Hut site, Inchee, Co. Kerry
Co. Kerry |
Settlement Sites
High on the north-eastern slopes of Farraniaragh mountain in south Kerry, a collapsed sheepfold conceals something considerably older underneath it.
Beneath the tumbled stones of what was once a sheepfold, the foundations of a small circular hut survive, built in drystone, a construction technique in which stones are laid without mortar, relying entirely on their own weight and careful arrangement for stability. The inner wall-face is still defined by a basal row of upright stones averaging about a metre in height, and the structure itself is modest in scale, measuring roughly 3.1 metres by 2.6 metres across, with walls that were around 1.6 metres thick. That wall thickness, relative to the interior dimensions, suggests a building made to last against exposure rather than one put up in haste.

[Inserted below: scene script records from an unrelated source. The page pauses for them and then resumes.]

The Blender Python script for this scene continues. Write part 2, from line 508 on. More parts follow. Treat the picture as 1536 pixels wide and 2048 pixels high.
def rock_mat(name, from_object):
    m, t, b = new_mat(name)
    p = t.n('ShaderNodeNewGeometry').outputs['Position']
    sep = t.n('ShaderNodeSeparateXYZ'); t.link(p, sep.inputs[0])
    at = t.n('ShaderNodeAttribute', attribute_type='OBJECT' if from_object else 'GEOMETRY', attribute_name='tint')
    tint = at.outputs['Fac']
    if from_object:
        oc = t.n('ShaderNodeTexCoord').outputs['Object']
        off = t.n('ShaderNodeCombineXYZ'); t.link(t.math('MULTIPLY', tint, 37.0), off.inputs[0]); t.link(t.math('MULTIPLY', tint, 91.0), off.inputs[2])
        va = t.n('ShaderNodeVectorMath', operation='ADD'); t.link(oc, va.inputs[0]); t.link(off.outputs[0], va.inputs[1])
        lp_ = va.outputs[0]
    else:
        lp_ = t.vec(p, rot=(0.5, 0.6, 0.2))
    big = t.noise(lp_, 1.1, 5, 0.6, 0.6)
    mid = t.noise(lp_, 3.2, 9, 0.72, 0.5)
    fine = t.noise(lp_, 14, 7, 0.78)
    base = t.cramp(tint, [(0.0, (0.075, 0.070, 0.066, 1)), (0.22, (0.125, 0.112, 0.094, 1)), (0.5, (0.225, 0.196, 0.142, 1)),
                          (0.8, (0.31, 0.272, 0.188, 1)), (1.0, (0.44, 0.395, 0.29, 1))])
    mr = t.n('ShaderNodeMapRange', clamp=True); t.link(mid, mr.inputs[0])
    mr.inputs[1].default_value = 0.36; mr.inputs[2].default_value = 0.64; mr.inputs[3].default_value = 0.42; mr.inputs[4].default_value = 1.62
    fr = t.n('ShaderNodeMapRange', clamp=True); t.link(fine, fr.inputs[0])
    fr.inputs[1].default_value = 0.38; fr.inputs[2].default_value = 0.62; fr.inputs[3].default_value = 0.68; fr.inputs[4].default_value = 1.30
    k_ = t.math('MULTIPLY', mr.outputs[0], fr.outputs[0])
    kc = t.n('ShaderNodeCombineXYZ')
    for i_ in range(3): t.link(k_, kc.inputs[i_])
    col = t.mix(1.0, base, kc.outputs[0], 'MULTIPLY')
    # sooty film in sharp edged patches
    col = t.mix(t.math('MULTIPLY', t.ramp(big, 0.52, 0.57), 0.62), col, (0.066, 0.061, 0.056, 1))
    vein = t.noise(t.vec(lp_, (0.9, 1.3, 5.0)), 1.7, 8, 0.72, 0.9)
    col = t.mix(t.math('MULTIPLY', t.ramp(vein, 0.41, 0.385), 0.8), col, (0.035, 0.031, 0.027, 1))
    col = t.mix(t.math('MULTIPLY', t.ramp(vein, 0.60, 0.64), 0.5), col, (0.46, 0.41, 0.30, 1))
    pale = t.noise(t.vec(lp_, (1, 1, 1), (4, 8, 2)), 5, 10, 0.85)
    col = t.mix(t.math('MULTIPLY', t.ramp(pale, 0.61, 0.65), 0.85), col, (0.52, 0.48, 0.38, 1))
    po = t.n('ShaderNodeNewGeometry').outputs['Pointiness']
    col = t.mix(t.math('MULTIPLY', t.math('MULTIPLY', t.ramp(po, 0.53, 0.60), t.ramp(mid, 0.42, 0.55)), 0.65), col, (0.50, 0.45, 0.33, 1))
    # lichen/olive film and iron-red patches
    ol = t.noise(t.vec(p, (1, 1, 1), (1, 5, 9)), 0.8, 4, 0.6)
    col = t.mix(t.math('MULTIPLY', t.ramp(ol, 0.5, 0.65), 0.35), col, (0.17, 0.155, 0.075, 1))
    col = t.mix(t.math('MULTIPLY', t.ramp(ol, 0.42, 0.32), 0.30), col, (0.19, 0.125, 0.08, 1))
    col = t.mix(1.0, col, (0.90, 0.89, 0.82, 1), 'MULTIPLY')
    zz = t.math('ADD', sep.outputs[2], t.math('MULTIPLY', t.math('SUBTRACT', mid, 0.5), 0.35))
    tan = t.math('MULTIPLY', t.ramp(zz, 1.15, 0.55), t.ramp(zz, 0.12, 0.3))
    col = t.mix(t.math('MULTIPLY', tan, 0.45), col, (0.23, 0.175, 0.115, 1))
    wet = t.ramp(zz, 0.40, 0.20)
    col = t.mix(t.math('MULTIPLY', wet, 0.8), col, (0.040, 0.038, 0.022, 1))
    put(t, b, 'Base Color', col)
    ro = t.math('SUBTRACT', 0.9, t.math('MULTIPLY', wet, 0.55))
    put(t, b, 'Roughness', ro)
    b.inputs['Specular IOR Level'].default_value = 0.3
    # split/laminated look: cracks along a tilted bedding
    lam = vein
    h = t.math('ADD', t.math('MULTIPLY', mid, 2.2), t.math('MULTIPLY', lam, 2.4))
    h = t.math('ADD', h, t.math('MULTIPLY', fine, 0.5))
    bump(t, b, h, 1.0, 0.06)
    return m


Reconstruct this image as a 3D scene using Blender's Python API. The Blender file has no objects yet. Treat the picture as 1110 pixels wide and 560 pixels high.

The site sits in boggy pasture at the head of a tributary of the Finglas river, a remote and physically demanding location that raises questions about who built here and why. Circular drystone huts of this kind appear across the uplands of Kerry and the wider Iveragh peninsula, and they belong to a long tradition of seasonal or occasional occupation of high ground, whether by early medieval farmers moving livestock to summer pastures, by later communities under economic pressure, or by those simply living at the margins of more settled land. The subsequent construction of a sheepfold over the same spot suggests the location continued to serve a pastoral function long after the original hut fell out of use, each generation making what it could of the same exposed ground.